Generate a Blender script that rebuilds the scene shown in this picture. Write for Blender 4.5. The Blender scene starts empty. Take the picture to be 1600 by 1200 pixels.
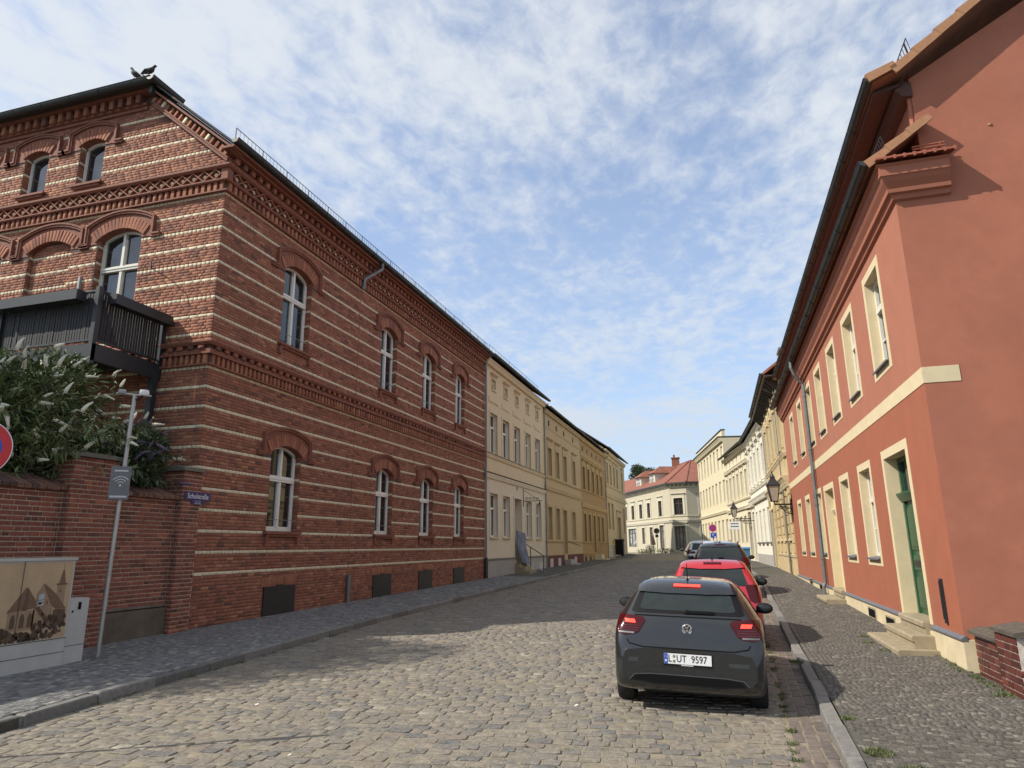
import bpy, math, random
import numpy as np
from mathutils import Vector, Matrix, geometry
from mathutils.bvhtree import BVHTree
SC = bpy.context.scene
COL = SC.collection
R = math.radians
rnd = random.Random(7)
rng = np.random.default_rng(7)

# ---------------------------------------------------------------- camera
FPX, PITCH, YAW, ROLL, EYE = 1053.1, R(13.579), R(16.623), R(-0.534), 1.75
FW = Vector((-math.sin(YAW) * math.cos(PITCH), math.cos(YAW) * math.cos(PITCH), math.sin(PITCH)))
R0 = Vector((math.cos(YAW), math.sin(YAW), 0))
U0 = R0.cross(FW)
RT = R0 * math.cos(ROLL) + U0 * math.sin(ROLL)
UP = -R0 * math.sin(ROLL) + U0 * math.cos(ROLL)
CAMP = Vector((0, 0, EYE))
cam = bpy.data.cameras.new('camera')
cam.sensor_width = 36
cam.lens = FPX / 1600 * 36
cam.clip_start = 0.05
cam.clip_end = 6000
camo = bpy.data.objects.new('camera', cam)
camo.matrix_world = Matrix(((RT.x, UP.x, -FW.x, 0), (RT.y, UP.y, -FW.y, 0), (RT.z, UP.z, -FW.z, EYE), (0, 0, 0, 1)))
COL.objects.link(camo)
SC.camera = camo

# ---------------------------------------------------------------- light
SUN_TO = Vector((0.97, 0.53, -1.0))          # the way the sunlight travels
SUN_STRENGTH, SKY_STRENGTH, EXPOSURE = 3.3, 0.15, 0.72
CLOUD_RGB = (3.35, 3.5, 3.65)
sl = bpy.data.lights.new('sun', 'SUN')
sl.energy = SUN_STRENGTH
sl.angle = R(0.55)
sl.color = (1.0, 0.93, 0.82)
so = bpy.data.objects.new('sun', sl)
so.rotation_euler = SUN_TO.to_track_quat('-Z', 'Y').to_euler()
so.location = (-20, -10, 40)
COL.objects.link(so)
W = bpy.data.worlds.new('World')
SC.world = W
W.use_nodes = True
nt = W.node_tree
nt.nodes.clear()
N = nt.nodes.new
Lk = nt.links.new


def mth(nt, op, a, b=None, c=None, clamp=False):
    n = nt.nodes.new('ShaderNodeMath')
    n.operation = op
    n.use_clamp = clamp
    for i, v in enumerate((a, b, c)):
        if v is None:
            continue
        if hasattr(v, 'links'):
            nt.links.new(v, n.inputs[i])
        else:
            n.inputs[i].default_value = v
    return n.outputs[0]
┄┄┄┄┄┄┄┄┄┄
**Problem**: The material above must be printed exactly, with its pictures left out.

**Exercise result**:
Generate a Blender script that rebuilds the scene shown in this picture. Write for Blender 4.5. The Blender scene starts empty. Take the picture to be 1600 by 1200 pixels.
import bpy, math, random
import numpy as np
from mathutils import Vector, Matrix, geometry
from mathutils.bvhtree import BVHTree
SC = bpy.context.scene
COL = SC.collection
R = math.radians
rnd = random.Random(7)
rng = np.random.default_rng(7)

# ---------------------------------------------------------------- camera
FPX, PITCH, YAW, ROLL, EYE = 1053.1, R(13.579), R(16.623), R(-0.534), 1.75
FW = Vector((-math.sin(YAW) * math.cos(PITCH), math.cos(YAW) * math.cos(PITCH), math.sin(PITCH)))
R0 = Vector((math.cos(YAW), math.sin(YAW), 0))
U0 = R0.cross(FW)
RT = R0 * math.cos(ROLL) + U0 * math.sin(ROLL)
UP = -R0 * math.sin(ROLL) + U0 * math.cos(ROLL)
CAMP = Vector((0, 0, EYE))
cam = bpy.data.cameras.new('camera')
cam.sensor_width = 36
cam.lens = FPX / 1600 * 36
cam.clip_start = 0.05
cam.clip_end = 6000
camo = bpy.data.objects.new('camera', cam)
camo.matrix_world = Matrix(((RT.x, UP.x, -FW.x, 0), (RT.y, UP.y, -FW.y, 0), (RT.z, UP.z, -FW.z, EYE), (0, 0, 0, 1)))
COL.objects.link(camo)
SC.camera = camo

# ---------------------------------------------------------------- light
SUN_TO = Vector((0.97, 0.53, -1.0))          # the way the sunlight travels
SUN_STRENGTH, SKY_STRENGTH, EXPOSURE = 3.3, 0.15, 0.72
CLOUD_RGB = (3.35, 3.5, 3.65)
sl = bpy.data.lights.new('sun', 'SUN')
sl.energy = SUN_STRENGTH
sl.angle = R(0.55)
sl.color = (1.0, 0.93, 0.82)
so = bpy.data.objects.new('sun', sl)
so.rotation_euler = SUN_TO.to_track_quat('-Z', 'Y').to_euler()
so.location = (-20, -10, 40)
COL.objects.link(so)
W = bpy.data.worlds.new('World')
SC.world = W
W.use_nodes = True
nt = W.node_tree
nt.nodes.clear()
N = nt.nodes.new
Lk = nt.links.new


def mth(nt, op, a, b=None, c=None, clamp=False):
    n = nt.nodes.new('ShaderNodeMath')
    n.operation = op
    n.use_clamp = clamp
    for i, v in enumerate((a, b, c)):
        if v is None:
            continue
        if hasattr(v, 'links'):
            nt.links.new(v, n.inputs[i])
        else:
            n.inputs[i].default_value = v
    return n.outputs[0]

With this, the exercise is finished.